Jugó dos Mundiales, integró la Comisión del Fútbol en la FIFA con Pelé, Platini, Beckenbauer, fue ministro de Deportes, tuvo técnicos y compañeros célebres, y miles de horas de vestuario. Atesoraba toneladas de frases de Di Stéfano, Lorenzo, Labruna, Pizutti, Menotti, Pedernera, Duchini (“el maestro de los maestros”, según Roberto). Por suerte, ese manantial de recuerdos y enseñanzas no se perdió: un día el periodismo le compró el pase y se reveló el gran analista. Dejó centenares de columnas escritas en Olé, dos libros y cantidades de programas en TV del ciclo “Hablemos de fútbol”, por ESPN.
Vio toda la transformación del fútbol desde el 50 hasta hoy. Y no se quedó anclado al pasado. “La desorganización que teníamos antes era terrible –evocaba-. En el Mundial de Inglaterra vamos a hacer la práctica más importante de todas, que es la previa al debut, donde se ensaya todo lo hablado y aprendido. Viajamos como una hora y media hasta el lugar asignado y no pudimos entrenar: el utilero se había olvidado los botines. Volvimos al hotel, frustrados”.
Luego recordaba: “En ese Mundial ’66 me dieron 100 dólares por utilizar los botines Adidas durante todo el torneo. En Alemania ’74 ya me pagaban 6.000 dólares por partido. Había crecido el negocio y hasta estudiaban cómo explotarlo. Cuando el réferi tiraba la moneda para sortear los arcos, la TV se quedaba un ratito enfocando la moneda en el suelo, así se veían los zapatos nuestros, de los dos capitanes”.

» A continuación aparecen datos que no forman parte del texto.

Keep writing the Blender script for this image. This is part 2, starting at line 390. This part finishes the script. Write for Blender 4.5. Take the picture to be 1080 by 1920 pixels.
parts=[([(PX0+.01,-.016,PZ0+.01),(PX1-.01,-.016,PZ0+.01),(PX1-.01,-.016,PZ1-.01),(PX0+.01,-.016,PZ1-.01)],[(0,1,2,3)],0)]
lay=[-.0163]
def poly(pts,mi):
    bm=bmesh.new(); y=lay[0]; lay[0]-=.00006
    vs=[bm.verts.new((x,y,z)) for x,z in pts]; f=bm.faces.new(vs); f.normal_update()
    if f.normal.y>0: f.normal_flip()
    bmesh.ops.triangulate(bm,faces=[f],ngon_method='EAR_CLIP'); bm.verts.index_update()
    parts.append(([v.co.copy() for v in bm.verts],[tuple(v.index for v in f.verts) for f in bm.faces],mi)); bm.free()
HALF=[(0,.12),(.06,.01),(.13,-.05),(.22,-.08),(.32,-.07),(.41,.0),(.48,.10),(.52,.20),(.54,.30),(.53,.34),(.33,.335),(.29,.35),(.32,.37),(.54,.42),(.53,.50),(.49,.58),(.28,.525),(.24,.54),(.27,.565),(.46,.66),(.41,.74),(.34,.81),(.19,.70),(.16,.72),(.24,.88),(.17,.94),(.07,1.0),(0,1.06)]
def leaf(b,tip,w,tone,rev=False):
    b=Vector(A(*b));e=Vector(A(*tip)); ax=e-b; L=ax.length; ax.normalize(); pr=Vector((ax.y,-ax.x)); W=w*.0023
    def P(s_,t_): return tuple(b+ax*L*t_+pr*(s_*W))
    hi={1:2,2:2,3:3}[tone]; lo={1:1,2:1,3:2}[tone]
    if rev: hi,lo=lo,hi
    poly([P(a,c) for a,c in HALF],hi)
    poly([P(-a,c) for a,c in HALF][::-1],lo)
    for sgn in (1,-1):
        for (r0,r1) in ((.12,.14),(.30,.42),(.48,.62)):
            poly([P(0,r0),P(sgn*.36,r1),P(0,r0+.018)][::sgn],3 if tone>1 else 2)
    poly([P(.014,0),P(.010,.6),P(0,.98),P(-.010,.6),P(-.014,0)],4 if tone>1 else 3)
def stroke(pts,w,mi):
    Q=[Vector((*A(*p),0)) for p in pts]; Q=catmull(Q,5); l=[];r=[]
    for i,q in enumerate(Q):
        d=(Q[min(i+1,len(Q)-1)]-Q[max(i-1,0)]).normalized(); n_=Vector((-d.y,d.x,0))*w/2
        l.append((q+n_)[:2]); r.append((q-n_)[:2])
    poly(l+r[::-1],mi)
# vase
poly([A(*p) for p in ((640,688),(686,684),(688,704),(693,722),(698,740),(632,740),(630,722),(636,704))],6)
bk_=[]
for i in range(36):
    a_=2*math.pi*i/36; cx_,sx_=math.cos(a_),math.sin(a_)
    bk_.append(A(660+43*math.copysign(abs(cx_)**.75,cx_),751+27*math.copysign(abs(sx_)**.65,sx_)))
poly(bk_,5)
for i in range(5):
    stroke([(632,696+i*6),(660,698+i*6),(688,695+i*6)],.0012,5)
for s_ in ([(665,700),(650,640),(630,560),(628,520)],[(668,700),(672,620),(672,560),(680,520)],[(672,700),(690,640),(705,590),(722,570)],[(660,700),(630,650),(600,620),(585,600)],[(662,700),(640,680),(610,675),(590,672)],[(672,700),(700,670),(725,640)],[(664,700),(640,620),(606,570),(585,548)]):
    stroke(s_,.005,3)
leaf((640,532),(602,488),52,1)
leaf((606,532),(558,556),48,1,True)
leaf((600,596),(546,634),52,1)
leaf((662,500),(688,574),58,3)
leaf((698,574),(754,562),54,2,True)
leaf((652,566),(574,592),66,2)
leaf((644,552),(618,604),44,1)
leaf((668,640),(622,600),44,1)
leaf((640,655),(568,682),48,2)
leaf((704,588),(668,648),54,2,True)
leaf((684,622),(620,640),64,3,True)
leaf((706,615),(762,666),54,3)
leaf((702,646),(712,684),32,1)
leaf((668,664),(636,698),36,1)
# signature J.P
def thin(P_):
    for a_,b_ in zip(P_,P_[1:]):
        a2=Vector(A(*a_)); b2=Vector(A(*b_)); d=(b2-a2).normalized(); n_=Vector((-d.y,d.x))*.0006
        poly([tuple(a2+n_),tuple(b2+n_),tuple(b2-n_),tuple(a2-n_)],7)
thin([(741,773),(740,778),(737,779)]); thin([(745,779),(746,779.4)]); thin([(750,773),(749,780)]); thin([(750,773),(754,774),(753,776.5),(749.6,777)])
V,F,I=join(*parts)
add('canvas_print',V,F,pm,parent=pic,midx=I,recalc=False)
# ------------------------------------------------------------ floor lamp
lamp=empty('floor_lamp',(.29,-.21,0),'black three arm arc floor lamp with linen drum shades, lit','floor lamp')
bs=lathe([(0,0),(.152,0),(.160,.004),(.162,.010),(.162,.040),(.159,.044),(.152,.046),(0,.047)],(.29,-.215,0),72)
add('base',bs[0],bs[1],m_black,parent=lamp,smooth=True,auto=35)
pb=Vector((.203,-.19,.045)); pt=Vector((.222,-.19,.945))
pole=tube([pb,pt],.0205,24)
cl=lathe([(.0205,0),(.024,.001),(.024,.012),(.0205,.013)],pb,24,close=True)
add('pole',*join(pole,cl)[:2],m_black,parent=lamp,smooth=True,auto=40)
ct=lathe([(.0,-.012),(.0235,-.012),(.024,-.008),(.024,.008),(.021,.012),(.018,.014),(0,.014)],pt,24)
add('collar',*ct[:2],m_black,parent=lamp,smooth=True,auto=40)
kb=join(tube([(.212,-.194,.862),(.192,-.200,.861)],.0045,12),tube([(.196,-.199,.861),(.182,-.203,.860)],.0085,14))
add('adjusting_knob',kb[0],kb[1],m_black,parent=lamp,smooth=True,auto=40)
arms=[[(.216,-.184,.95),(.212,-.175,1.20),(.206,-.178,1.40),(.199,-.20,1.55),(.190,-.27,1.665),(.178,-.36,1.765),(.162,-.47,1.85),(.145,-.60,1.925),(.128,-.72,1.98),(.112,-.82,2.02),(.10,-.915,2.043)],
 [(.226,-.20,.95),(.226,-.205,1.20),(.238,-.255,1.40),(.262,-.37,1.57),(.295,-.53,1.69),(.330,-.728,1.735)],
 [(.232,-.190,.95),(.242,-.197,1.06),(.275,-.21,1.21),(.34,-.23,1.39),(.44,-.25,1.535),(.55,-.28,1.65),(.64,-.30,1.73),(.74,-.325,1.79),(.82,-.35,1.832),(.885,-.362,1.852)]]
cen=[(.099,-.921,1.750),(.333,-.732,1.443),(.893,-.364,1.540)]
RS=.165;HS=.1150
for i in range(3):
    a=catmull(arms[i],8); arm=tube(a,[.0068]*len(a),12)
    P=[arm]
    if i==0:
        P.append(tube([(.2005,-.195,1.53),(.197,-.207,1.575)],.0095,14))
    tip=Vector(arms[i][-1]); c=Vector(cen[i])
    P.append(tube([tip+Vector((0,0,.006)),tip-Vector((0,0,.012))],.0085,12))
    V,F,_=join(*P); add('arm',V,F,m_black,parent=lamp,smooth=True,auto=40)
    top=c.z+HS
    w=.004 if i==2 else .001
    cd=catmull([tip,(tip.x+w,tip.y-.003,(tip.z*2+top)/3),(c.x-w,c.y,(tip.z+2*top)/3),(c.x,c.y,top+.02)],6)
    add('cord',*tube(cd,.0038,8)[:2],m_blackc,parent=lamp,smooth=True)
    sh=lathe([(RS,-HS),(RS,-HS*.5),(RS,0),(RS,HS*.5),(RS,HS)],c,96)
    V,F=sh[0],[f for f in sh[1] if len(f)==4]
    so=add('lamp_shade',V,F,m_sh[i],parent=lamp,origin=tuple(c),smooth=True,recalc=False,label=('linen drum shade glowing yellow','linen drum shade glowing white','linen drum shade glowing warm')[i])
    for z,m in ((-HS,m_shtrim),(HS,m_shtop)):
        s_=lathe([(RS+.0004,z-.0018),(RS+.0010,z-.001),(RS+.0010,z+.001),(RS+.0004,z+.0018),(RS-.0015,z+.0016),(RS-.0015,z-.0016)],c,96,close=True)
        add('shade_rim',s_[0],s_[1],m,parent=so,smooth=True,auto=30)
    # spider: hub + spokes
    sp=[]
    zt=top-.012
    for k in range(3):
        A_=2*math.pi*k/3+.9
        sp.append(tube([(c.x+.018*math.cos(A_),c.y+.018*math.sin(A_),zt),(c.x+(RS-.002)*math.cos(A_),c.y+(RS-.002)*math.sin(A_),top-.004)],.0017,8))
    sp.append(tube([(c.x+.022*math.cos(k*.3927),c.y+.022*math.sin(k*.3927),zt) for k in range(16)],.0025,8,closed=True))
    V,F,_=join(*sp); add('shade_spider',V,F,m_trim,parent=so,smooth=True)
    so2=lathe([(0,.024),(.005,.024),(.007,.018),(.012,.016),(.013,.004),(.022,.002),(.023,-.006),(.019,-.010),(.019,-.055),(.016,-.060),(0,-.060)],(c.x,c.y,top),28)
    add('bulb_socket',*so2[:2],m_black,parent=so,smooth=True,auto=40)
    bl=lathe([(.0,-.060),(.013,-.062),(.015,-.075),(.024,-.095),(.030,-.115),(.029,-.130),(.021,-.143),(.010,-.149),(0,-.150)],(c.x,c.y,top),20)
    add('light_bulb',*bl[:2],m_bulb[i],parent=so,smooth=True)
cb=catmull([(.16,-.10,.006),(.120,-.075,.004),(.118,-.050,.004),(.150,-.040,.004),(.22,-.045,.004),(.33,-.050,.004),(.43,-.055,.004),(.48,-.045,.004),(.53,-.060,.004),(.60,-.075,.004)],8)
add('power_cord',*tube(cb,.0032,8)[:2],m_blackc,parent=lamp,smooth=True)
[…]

Había nacido muy pobre, hijo de un albañil, pero tomó todo lo bueno que el fútbol pone al alcance de los triunfadores y evolucionó, creció. Le agregó la bohemia, la liturgia del café con los amigos, la charla que enriquece. Justo había comenzado un programa de tango y fútbol en Radio Nacional. Era un tanguero consumado. Un aneurisma -o un accidente absurdo- acabó con la vida de Roberto Perfumo, crack con la pinta de Marcello Mastroianni, mezcla de calle y facultad. Patentó la frase con la que lo despedimos: abrazo de gol.